What, I think, a lot of regular bloggers and blog readers don't realize is that in many low income/low education homes, if there is a computer it's the plaything of the boys. It's used for games or for looking up porn, or maybe, maybe Dad's paperwork. Mothers and sisters and daughters don't touch that valuable piece of equipment, ever.

So at least once a week she will walk into a classroom with a male teachers and hear the biggest loudmouth boy in the class pipe up: "You gonna let her touch that teach? Oh, man! No way man! Girls don know nothing' 'bout computers, man! She gonna break it, we not gonna have anything!" She will look up and see a group of boys, the ones who always hog the machines, forming a wall with their backs that keep the girls out, slumping in their seats and shaking their heads in disgust.
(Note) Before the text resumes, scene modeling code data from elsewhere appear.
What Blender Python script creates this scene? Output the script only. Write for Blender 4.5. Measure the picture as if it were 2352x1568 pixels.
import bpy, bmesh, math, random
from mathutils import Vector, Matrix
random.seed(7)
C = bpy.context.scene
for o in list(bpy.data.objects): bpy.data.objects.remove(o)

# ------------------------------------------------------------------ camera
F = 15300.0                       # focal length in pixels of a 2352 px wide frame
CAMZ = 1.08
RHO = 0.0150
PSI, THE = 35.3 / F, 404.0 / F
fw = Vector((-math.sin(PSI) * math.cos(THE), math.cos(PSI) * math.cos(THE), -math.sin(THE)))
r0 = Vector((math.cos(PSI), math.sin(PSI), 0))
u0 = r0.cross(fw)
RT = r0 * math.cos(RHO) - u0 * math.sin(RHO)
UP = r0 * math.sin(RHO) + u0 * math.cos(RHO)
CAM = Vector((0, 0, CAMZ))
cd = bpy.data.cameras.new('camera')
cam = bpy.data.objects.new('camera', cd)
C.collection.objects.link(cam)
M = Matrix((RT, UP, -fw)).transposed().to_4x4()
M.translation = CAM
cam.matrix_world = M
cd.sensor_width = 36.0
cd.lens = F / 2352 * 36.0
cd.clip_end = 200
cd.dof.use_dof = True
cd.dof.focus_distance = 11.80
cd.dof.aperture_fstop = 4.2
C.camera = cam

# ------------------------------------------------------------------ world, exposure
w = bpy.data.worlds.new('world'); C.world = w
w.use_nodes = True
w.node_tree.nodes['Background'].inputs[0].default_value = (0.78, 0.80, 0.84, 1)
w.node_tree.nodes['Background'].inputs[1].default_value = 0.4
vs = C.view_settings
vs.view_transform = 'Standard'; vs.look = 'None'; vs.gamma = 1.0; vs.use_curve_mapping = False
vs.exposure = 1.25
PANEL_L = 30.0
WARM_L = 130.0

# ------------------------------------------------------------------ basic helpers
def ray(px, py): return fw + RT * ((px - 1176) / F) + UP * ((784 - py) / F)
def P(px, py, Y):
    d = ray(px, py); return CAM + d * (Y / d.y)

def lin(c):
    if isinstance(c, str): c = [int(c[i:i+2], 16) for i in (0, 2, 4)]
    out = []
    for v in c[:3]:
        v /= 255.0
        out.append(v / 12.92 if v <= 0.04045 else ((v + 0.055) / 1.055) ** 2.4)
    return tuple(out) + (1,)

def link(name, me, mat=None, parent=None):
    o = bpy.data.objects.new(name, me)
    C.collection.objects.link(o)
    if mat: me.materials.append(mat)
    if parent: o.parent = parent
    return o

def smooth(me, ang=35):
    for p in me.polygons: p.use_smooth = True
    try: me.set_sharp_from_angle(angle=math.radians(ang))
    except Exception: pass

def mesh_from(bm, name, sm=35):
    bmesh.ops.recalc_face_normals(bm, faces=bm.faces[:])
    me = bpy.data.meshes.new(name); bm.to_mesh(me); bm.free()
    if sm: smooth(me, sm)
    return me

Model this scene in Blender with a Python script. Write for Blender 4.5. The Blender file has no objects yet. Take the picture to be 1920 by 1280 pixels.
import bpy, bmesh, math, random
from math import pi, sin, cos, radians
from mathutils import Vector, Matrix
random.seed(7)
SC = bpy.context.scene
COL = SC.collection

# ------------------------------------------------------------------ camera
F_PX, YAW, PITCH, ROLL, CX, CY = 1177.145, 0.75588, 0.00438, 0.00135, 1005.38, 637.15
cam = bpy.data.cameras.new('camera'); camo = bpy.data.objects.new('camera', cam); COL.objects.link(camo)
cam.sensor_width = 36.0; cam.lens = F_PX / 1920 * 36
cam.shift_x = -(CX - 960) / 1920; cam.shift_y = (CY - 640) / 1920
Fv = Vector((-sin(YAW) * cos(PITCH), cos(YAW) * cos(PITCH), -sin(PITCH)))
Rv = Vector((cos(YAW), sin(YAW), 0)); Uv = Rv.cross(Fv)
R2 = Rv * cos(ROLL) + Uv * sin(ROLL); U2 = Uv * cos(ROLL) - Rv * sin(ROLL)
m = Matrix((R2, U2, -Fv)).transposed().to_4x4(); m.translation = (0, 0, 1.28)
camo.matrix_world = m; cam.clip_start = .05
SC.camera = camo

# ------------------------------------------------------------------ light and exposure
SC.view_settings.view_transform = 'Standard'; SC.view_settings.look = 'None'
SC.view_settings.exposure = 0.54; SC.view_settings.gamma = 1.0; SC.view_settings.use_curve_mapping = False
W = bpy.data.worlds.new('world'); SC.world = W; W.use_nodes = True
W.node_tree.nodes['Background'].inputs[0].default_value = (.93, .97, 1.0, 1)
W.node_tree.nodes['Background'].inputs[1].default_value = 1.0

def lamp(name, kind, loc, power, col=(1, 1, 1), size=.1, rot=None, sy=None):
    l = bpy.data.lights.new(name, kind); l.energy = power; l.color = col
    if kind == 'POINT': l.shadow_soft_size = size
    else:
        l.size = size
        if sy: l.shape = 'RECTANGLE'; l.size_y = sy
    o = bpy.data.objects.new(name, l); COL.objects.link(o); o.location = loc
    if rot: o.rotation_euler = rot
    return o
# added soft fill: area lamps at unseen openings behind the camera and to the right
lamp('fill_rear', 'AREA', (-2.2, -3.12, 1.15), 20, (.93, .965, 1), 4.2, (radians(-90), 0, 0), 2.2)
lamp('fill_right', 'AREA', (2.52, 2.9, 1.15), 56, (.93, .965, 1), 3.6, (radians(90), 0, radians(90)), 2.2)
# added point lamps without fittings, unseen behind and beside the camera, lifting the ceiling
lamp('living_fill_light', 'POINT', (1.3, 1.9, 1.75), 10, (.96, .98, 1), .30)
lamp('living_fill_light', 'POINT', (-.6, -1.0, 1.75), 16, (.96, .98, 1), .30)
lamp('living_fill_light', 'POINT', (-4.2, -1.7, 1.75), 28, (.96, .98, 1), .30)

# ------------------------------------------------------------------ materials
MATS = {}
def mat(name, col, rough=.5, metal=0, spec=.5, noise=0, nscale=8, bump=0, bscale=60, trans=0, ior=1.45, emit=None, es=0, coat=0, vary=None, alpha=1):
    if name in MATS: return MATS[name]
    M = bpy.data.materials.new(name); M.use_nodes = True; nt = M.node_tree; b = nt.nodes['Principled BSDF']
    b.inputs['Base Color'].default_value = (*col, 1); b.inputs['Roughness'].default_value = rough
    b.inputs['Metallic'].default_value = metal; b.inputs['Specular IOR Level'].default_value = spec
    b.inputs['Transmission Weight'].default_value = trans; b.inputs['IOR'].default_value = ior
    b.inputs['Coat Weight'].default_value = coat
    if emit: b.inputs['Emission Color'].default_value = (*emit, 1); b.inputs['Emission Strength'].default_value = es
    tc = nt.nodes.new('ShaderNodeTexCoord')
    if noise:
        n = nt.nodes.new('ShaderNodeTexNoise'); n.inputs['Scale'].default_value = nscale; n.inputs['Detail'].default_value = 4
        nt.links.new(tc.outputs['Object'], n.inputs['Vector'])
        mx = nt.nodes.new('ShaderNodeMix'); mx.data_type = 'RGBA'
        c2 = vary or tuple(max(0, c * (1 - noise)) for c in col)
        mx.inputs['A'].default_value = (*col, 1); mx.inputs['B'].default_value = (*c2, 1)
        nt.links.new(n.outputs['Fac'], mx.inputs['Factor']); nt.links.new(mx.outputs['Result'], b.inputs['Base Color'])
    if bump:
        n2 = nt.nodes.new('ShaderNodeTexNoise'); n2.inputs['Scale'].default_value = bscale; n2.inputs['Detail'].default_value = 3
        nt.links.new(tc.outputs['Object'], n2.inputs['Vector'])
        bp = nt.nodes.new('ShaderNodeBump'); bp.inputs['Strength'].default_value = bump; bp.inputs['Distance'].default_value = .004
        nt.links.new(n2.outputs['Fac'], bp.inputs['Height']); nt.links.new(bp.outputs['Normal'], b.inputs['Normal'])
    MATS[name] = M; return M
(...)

And then she will swap out the motherboard/fix the network card/install the memory so the software will run/install the latest update. And it will all work again.

She will look up with a smile, politely ask the teacher if she may interrupt his class, and inform the boys students that their computer is working, and that girls can do anything. She will watch the boys chuckle and shake their heads in disgust and disbelief.

She will meet the eyes of the girls, and see them glow and smile as their minds open to the possibilities.

She just became their first role model for women in science and technology.

And in that quiet moment between Social Studies and lunch, she just became a heroine.